▶ WHAT TO WORK ON
Reproduce the top of the data verbatim, through and including the line that contains "15, name='small_stone', keep=path_keep)".

▶ SOURCE EXCERPT
________________
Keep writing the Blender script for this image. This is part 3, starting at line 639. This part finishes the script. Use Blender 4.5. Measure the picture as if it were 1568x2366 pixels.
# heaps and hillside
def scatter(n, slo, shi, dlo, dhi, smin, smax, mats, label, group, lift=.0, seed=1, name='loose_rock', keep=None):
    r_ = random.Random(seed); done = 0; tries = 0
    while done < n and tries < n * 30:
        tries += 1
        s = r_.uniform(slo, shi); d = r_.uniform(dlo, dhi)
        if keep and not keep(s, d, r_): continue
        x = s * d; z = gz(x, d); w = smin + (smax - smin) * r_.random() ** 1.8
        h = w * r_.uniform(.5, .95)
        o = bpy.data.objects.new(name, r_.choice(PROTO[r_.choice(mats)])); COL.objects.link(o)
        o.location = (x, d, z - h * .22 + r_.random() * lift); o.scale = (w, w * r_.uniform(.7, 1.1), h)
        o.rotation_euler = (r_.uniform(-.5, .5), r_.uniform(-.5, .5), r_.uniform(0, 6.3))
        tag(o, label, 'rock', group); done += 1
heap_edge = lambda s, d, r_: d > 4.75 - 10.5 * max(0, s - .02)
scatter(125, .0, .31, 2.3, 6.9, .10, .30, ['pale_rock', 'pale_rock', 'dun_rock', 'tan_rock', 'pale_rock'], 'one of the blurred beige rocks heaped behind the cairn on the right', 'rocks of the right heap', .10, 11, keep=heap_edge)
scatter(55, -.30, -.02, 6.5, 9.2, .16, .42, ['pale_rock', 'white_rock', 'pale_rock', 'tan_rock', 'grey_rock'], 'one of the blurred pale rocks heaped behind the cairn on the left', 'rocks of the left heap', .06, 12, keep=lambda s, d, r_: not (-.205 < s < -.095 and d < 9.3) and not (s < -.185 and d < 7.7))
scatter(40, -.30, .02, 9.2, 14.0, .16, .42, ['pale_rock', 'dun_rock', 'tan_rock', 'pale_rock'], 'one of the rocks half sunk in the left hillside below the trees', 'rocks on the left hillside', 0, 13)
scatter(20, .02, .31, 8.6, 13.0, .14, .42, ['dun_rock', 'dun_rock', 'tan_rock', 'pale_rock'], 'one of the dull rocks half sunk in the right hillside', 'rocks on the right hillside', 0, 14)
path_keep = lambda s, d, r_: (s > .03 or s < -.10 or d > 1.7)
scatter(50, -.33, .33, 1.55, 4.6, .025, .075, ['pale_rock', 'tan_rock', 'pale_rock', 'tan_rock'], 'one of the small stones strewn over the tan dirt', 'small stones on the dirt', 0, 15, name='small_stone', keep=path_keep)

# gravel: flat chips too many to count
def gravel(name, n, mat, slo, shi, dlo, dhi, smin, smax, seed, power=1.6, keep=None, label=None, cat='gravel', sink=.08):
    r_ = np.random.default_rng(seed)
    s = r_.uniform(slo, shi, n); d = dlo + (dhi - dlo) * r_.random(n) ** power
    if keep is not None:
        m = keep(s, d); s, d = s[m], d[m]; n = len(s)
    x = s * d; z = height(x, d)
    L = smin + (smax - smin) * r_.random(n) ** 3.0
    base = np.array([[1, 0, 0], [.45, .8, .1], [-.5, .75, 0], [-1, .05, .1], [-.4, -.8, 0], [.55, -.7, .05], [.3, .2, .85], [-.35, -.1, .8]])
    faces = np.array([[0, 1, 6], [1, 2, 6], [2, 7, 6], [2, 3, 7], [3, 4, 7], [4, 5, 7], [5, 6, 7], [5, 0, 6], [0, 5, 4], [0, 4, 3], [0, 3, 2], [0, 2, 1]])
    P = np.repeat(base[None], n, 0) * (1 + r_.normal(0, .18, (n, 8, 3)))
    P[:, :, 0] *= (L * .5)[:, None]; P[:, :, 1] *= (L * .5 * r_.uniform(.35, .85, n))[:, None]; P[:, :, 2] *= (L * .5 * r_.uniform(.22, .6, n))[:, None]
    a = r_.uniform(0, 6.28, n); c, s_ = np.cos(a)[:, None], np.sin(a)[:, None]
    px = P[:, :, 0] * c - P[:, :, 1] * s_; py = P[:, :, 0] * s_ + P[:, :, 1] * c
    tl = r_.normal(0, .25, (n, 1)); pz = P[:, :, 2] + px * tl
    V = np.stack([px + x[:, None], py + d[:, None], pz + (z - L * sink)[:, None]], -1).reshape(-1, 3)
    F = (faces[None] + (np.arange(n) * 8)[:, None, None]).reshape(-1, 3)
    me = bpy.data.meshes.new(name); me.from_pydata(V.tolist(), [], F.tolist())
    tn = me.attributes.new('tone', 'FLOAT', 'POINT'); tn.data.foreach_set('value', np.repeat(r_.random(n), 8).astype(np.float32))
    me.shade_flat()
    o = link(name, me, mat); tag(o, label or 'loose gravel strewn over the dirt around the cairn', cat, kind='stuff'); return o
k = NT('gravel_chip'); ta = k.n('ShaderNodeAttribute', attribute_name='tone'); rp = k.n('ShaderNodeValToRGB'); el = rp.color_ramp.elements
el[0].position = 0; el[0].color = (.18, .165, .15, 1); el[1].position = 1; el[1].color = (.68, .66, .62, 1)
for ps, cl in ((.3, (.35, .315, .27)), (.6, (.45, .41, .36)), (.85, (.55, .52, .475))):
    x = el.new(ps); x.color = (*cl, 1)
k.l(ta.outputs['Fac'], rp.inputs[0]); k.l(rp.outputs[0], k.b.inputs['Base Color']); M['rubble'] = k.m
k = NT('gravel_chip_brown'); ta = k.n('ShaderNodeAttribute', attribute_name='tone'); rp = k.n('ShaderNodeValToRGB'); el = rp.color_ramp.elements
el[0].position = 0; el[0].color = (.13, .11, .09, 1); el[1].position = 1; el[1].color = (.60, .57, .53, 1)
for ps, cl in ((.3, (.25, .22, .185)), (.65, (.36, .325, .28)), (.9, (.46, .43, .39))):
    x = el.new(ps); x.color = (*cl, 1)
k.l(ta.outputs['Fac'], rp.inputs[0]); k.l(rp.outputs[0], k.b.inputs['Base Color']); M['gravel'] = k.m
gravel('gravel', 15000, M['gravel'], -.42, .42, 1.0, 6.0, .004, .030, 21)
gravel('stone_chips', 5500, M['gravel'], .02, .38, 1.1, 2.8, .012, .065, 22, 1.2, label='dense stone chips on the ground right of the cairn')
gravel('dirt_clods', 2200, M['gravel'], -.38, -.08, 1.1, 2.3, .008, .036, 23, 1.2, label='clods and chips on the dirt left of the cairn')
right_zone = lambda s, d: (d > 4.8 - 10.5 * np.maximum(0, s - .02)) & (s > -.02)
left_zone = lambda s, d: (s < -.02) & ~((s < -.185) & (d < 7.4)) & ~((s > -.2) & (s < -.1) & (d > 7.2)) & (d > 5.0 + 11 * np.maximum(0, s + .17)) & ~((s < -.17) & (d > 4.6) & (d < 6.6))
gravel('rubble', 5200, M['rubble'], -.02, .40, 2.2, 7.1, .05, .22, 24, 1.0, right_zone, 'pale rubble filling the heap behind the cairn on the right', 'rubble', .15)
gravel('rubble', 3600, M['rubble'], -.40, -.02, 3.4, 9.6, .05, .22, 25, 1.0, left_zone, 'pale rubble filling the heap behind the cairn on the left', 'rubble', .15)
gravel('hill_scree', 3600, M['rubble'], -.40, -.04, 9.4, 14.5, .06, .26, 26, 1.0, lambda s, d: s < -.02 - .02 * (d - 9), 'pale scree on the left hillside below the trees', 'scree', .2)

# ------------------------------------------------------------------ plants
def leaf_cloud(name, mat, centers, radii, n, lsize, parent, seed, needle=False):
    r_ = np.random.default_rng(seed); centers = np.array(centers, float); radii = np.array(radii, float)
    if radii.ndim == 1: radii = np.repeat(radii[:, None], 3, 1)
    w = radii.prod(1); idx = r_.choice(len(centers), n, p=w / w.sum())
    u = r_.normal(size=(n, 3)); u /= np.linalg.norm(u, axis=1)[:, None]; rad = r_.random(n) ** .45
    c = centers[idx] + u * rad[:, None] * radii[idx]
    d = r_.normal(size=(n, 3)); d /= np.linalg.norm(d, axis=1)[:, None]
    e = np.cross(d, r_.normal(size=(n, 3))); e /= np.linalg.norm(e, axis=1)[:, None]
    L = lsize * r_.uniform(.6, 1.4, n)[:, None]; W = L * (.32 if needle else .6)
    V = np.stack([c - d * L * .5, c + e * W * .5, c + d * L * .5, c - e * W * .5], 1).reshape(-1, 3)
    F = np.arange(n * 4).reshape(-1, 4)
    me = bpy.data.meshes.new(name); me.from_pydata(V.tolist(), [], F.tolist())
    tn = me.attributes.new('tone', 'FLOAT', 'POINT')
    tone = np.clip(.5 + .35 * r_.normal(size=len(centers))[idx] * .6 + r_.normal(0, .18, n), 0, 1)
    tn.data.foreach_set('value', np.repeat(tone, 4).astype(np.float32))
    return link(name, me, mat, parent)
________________
▶ ANSWER IN FULL
Keep writing the Blender script for this image. This is part 3, starting at line 639. This part finishes the script. Use Blender 4.5. Measure the picture as if it were 1568x2366 pixels.
# heaps and hillside
def scatter(n, slo, shi, dlo, dhi, smin, smax, mats, label, group, lift=.0, seed=1, name='loose_rock', keep=None):
    r_ = random.Random(seed); done = 0; tries = 0
    while done < n and tries < n * 30:
        tries += 1
        s = r_.uniform(slo, shi); d = r_.uniform(dlo, dhi)
        if keep and not keep(s, d, r_): continue
        x = s * d; z = gz(x, d); w = smin + (smax - smin) * r_.random() ** 1.8
        h = w * r_.uniform(.5, .95)
        o = bpy.data.objects.new(name, r_.choice(PROTO[r_.choice(mats)])); COL.objects.link(o)
        o.location = (x, d, z - h * .22 + r_.random() * lift); o.scale = (w, w * r_.uniform(.7, 1.1), h)
        o.rotation_euler = (r_.uniform(-.5, .5), r_.uniform(-.5, .5), r_.uniform(0, 6.3))
        tag(o, label, 'rock', group); done += 1
heap_edge = lambda s, d, r_: d > 4.75 - 10.5 * max(0, s - .02)
scatter(125, .0, .31, 2.3, 6.9, .10, .30, ['pale_rock', 'pale_rock', 'dun_rock', 'tan_rock', 'pale_rock'], 'one of the blurred beige rocks heaped behind the cairn on the right', 'rocks of the right heap', .10, 11, keep=heap_edge)
scatter(55, -.30, -.02, 6.5, 9.2, .16, .42, ['pale_rock', 'white_rock', 'pale_rock', 'tan_rock', 'grey_rock'], 'one of the blurred pale rocks heaped behind the cairn on the left', 'rocks of the left heap', .06, 12, keep=lambda s, d, r_: not (-.205 < s < -.095 and d < 9.3) and not (s < -.185 and d < 7.7))
scatter(40, -.30, .02, 9.2, 14.0, .16, .42, ['pale_rock', 'dun_rock', 'tan_rock', 'pale_rock'], 'one of the rocks half sunk in the left hillside below the trees', 'rocks on the left hillside', 0, 13)
scatter(20, .02, .31, 8.6, 13.0, .14, .42, ['dun_rock', 'dun_rock', 'tan_rock', 'pale_rock'], 'one of the dull rocks half sunk in the right hillside', 'rocks on the right hillside', 0, 14)
path_keep = lambda s, d, r_: (s > .03 or s < -.10 or d > 1.7)
scatter(50, -.33, .33, 1.55, 4.6, .025, .075, ['pale_rock', 'tan_rock', 'pale_rock', 'tan_rock'], 'one of the small stones strewn over the tan dirt', 'small stones on the dirt', 0, 15, name='small_stone', keep=path_keep)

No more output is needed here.